The Roguelike Header Kit is a collection of public domain, portable, efficient, C header libraries for creating roguelikes. If your goal is a terminal / console roguelike, then you won't need any additional libraries no ncurses, libtcod, etc and since these are header libraries it's trivial to integrate without any linking headaches.

Supported platforms

  • POSIX (ANSI terminal with UTF-8 encoding)
  • Win32 console
  • MS-DOS (DJGPP, requires DPMI server, e.g. cwsdpmi.exe)

Assuming the proper compilers are available, try out the demo on different platforms:

make CC=x86_64-linux-gnu-gcc
make CC=x86_64-w64-mingw32-gcc SUFFIX=.exe
make CC=i586-pc-msdosdjgpp-gcc SUFFIX=.exe

The demo can also be built using Visual Studio's cl.exe, though not with this Makefile.

Design Philosophy

RLHK is designed for single-threaded roguelikes that completely blocks on user input. While this isn't strictly required, should you want to use multiple threads be mindful that RLHK functions are neither thread-safe nor re-entrant.

For maximum portability, RLHK is written in strict ANSI C89 except for some isolated bits of platform-specific code. RLHK also uses none of the stdio.h functions, meaning your program won't have to link with these formatted output functions in a static build.

RLHK functions do not make dynamic allocations. Either static storage is used, or a work buffer must be passed to the function, such as the case for rlhk_algo_shortest().

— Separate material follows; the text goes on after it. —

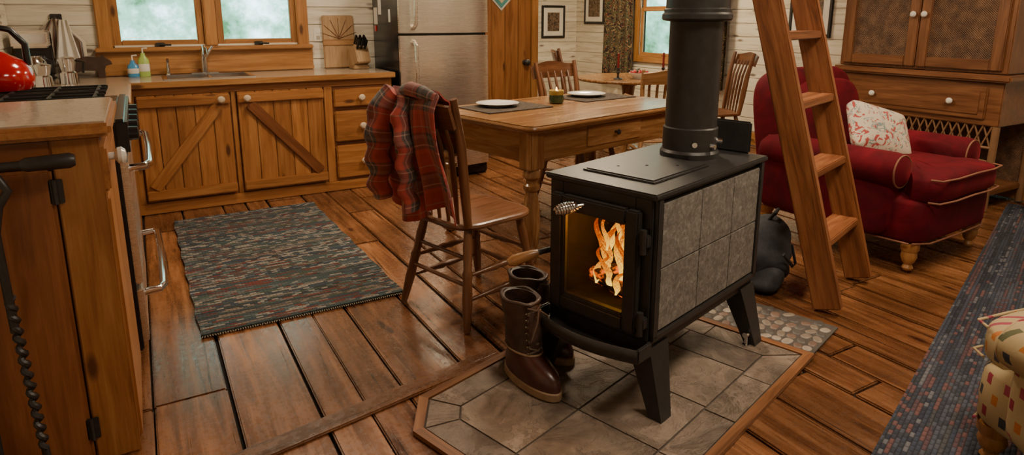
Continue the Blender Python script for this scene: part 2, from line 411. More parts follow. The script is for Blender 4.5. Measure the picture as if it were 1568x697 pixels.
b=B('baseboard_right'); b.bb(XR-.02,XR,YN,YF,0,.14,W_TRIM,.004); b.done()
b=B('baseboard_back'); b.bb(3.53,XR-.02,YF-.02,YF,0,.14,W_TRIM,.004); b.done()

# kitchen window
b=B('window_1')
y0=YB-.035
def frame(b,x0,x1,z0,z1,w,ya,yb,mat):
    b.bb(x0,x0+w,ya,yb,z0,z1,mat,.006); b.bb(x1-w,x1,ya,yb,z0,z1,mat,.006)
    b.bb(x0+w,x1-w,ya,yb,z0,z0+w,mat,.006); b.bb(x0+w,x1-w,ya,yb,z1-w,z1,mat,.006)
b.bb(-.235,-.145,y0,YB,1.10,2.2,W_TRIM,.008); b.bb(1.165,1.255,y0,YB,1.10,2.2,W_TRIM,.008)
b.bb(-.235,1.255,y0,YB,2.1,2.2,W_TRIM,.008)
b.bb(-.26,1.28,YB-.07,YB+.02,1.085,1.12,W_TRIM,.008)
b.bb(.47,.56,y0+.01,YB+.08,1.12,2.12,W_TRIM,.008)
for a,c in ((-.14,.47),(.56,1.17)):
    frame(b,a,c,1.12,2.12,.05,YB+.01,YB+.06,W_TRIM)
    b.bb(a+.045,c-.045,YB+.03,YB+.036,1.165,2.075,M_GLASS,0)
    b.rod((a+.30,y0-.005,1.135),(a+.37,y0-.03,1.135),.007,M_BLACK)
    b.bb(a+.27,a+.33,YB-.03,YB+.01,1.12,1.15,M_BLACK,.003)
b.bb(-.145,-.135,YB,YB+.10,1.1,2.12,W_TRIM,0); b.bb(1.165,1.175,YB,YB+.10,1.1,2.12,W_TRIM,0)
b.done()
b=B('trim_2')
b.bb(-.26,1.28,YB-.025,YB,.915,1.085,W_TRIM,.004)
b.bb(-.26,1.28,YB-.05,YB-.025,.915,.95,W_TRIM,.006); b.done()
b=B('window_2')
def frY(b,ya,yb,z0,z1,w,xa,xb,mat):
    b.bb(xa,xb,ya,ya+w,z0,z1,mat,.006); b.bb(xa,xb,yb-w,yb,z0,z1,mat,.006); b.bb(xa,xb,ya+w,yb-w,z0,z0+w,mat,.006); b.bb(xa,xb,ya+w,yb-w,z1-w,z1,mat,.006)
frY(b,5.27,6.58,.78,2.22,.09,XR-.03,XR,W_TRIM)
frY(b,5.36,6.49,.86,1.46,.045,XR+.0,XR+.03,W_TRIM); frY(b,5.36,6.49,1.43,2.14,.045,XR+.03,XR+.06,W_TRIM)
b.bb(XR+.01,XR+.02,5.915,5.935,.9,2.1,W_TRIM,0)
b.bb(XR+.045,XR+.05,5.4,6.45,.9,2.1,M_GLASS,0)
b.done()
def curt(name,ya,yb):
    b=B(name)
    def f(u,v):
        z=.55+1.75*v; y=ya+(yb-ya)*u; return (XR-.10+.035*math.sin(u*math.pi*9)+.01*math.sin(v*5+u*6),y+.02*math.sin(u*30),z)
    b.grid(f,70,20,M_CURT,.004,lambda u,v:((yb-ya)*u*1.6,1.75*v,0)); return b.done()
curt('curtain',6.52,7.15); curt('curtain',4.98,5.30)
b=B('curtain_rod'); b.rod((XR-.10,4.85,2.33),(XR-.10,7.3,2.33),.014,M_BLACK)
for yy in (4.9,7.25): b.rod((XR-.1,yy,2.33),(XR,yy,2.33),.01,M_BLACK)
b.done()
b=B('door_1')
for i in range(5): b.bb(2.68+i*.148,2.68+i*.148+.146,YB-.03,YB-.002,.02,2.02,W_CAB,.006)
b.bb(3.42,3.50,YB-.045,YB-.001,0,2.1,W_TRIM,.006); b.bb(2.6,2.68,YB-.045,YB-.001,0,2.1,W_TRIM,.006); b.bb(2.6,3.50,YB-.045,YB-.001,2.03,2.13,W_TRIM,.006)
b.lathe([(.0,0),(.028,.0),(.028,.006),(.012,.01),(.012,.035),(.03,.045),(.032,.06),(.02,.072),(0,.075)],(3.35,YB-.03,.90),M_BLACK,rot=(90,0,0))
b.done()
b=B('quilted_diamond_ornament')
Mx=Matrix.Translation((3.08,YB-.035,1.53))@Euler((R(90),0,0)).to_matrix().to_4x4()
for r0,z0,m in ((.13,.0,M_CERAM),(.105,.004,plain('quilt_teal',(.10,.35,.33),.8)),(.06,.008,plain('quilt_cream',(.6,.5,.35),.8))):
    b.prism([(r0,0),(0,r0),(-r0,0),(0,-r0)],z0,z0+.004,m,Mx)
b.done()
# ---------------------------------------------------------------- kitchen cabinets
def knob(b,x,y,z,rot=(90,0,0),m=None,s=1.):
    b.lathe([(0,0),(.009*s,0),(.009*s,.012*s),(.019*s,.018*s),(.02*s,.026*s),(.013*s,.034*s),(0,.036*s)],(x,y,z),m or M_CERAMW,18,rot=rot)
YK=4.97
b=B('kitchen_base_cabinet')
b.bb(-.10,1.74,YK,YB-.002,0,.875,W_CABD,.003)
b.bb(-.10,1.74,YK-.018,YK,.0,.075,W_CAB,.004)
b.bb(-.10,1.74,YK-.012,YK,.82,.875,W_CAB,.003)
for a,c in ((-.10,-.05),(.545,.575),(1.20,1.26),(1.70,1.74)): b.bb(a,c,YK-.012,YK,.075,.82,W_CAB,.003)
for k,(a,c) in enumerate(((-.04,.535),(.585,1.19))):
    n=5; w=(c-a)/n
    for i in range(n): b.bb(a+i*w,a+(i+1)*w-.003,YK-.03,YK-.012,.09,.82,W_CAB,.004)
    b.bb(a,c,YK-.048,YK-.03,.10,.17,W_CAB,.006); b.bb(a,c,YK-.048,YK-.03,.74,.81,W_CAB,.006)
    x0,x1=(a+.05,c-.08) if k==0 else (a+.08,c-.05)
    L=math.hypot(x1-x0,.55); an=math.degrees(math.atan2(.55,x1-x0))
    b.box((L,.018,.075),((x0+x1)/2,YK-.039,.455),W_CABD if k else W_CAB,.005,rot=(0,-an if k==0 else an,0))
    knob(b,c-.06 if k==0 else a+.06,YK-.048,.775,s=1.25)
for z0,z1 in ((.66,.80),(.39,.63),(.10,.36)):
    b.bb(1.27,1.69,YK-.032,YK-.012,z0,z1,W_CAB,.008); knob(b,1.48,YK-.032,(z0+z1)/2,s=1.3)
b.bb(XL+.002,-.10,3.80,YB-.002,0,.875,W_CABD,.003)
b.bb(-.10,-.085,3.82,4.35,.09,.82,W_CAB,.006); b.bb(-.10,-.085,4.38,4.93,.09,.82,W_CAB,.006)
b.done()
b=B('kitchen_countertop')
for (x0,x1,y0,y1) in ((XL+.002,.16,4.93,YB-.05),(.72,1.76,4.93,YB-.05),(.16,.72,4.93,5.06),(.16,.72,5.44,YB-.05),(XL+.002,-.07,3.79,4.93)):
    b.bb(x0,x1,y0,y1,.877,.912,M_COUNTER,0)
b.bb(XL+.002,1.76,YB-.05,YB-.027,.877,.912,M_COUNTER,0)
b.bb(-.07,1.76,4.915,4.93,.872,.914,W_TRIM,.004); b.bb(-.07,-.055,3.79,4.93,.872,.914,W_TRIM,.004)
b.done()
b=B('kitchen_sink')
for (x0,x1,y0,y1) in ((.14,.74,5.04,5.07),(.14,.74,5.43,5.46),(.14,.17,5.07,5.43),(.71,.74,5.07,5.43),(.43,.45,5.07,5.43)): b.bb(x0,x1,y0,y1,.913,.919,M_CHROME,.002)
b.bb(.165,.715,5.065,5.435,.877,.880,M_CHROME,0)
for (x0,x1,y0,y1) in ((.165,.715,5.065,5.069),(.165,.715,5.431,5.435),(.165,.169,5.069,5.431),(.711,.715,5.069,5.431)): b.bb(x0,x1,y0,y1,.880,.913,M_CHROME,0)
b.done()
b=B('kitchen_faucet')
b.bb(.34,.54,5.475,5.52,.913,.925,M_CHROME,.006)
b.tube([(.44,5.50,.925),(.44,5.50,1.03),(.44,5.48,1.09),(.44,5.43,1.12),(.44,5.38,1.10),(.44,5.35,1.06)],[.024,.022,.019,.017,.016,.018],M_CHROME,14)
b.tube([(.44,5.50,1.02),(.48,5.50,1.08),(.51,5.50,1.12)],[.013,.010,.009],M_CHROME,10)
b.tube([(.19,5.49,.913),(.19,5.49,1.0),(.19,5.46,1.03),(.19,5.43,1.02)],[.014,.011,.01,.01],M_CHROME,12)
b.lathe([(.02,0),(.018,.015),(.012,.02)],(.19,5.49,.913),M_CHROME)
b.done()
m_blue=plain('soap_blue',(.05,.25,.5),.2,coat=.3); m_grn=plain('soap_green',(.35,.5,.12),.25)
for nm,X,m,h in (('soap_bottle',-.035,m_blue,.10),('soap_bottle',.035,m_grn,.15)):
    b=B(nm); b.lathe([(0,0),(.036,0),(.038,.01),(.036,h*.8),(.016,h),(.013,h+.02),(0,h+.02)],(X,5.46,.913),m,20,sy=.65)
    b.lathe([(.037,h*.25),(.0375,h*.26),(.0375,h*.6),(.037,h*.61)],(X,5.46,.913),M_CERAM,20,sy=.68)
    b.tube([(X,5.46,.93+h),(X,5.46,.965+h),(X+.03,5.45,.968+h)],.006,M_CERAM,8); b.done()
b=B('cutting_board')
b.box((.27,.018,.44),(1.50,YB-.035,1.135),W_PALE,.008,rot=(-3,0,0),grain=2)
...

RLHK, being a header library, is designed to be embedded within your program. This reflected through its API, such as not using function pointers for callbacks. Its functions are intended to inline naturally with your program's own functions. For example, a modern optimizing compiler will inline parts of your rlhk_algo_map_call() directly into the library's functions, eliminating many of those function calls. Think of it like poor-man's templates but with cleaner semantics and faster compilation.

Character Set

Any ASCII character can be used directly as-is. For fancier characters, rlhk_tui.h provides a fully portable character set that work on the more limited Windows console and MS-DOS. It's essentially just code page 437. Each character is available in the host system's encoding via the macros named RLHK_TUI_<unicode_name>.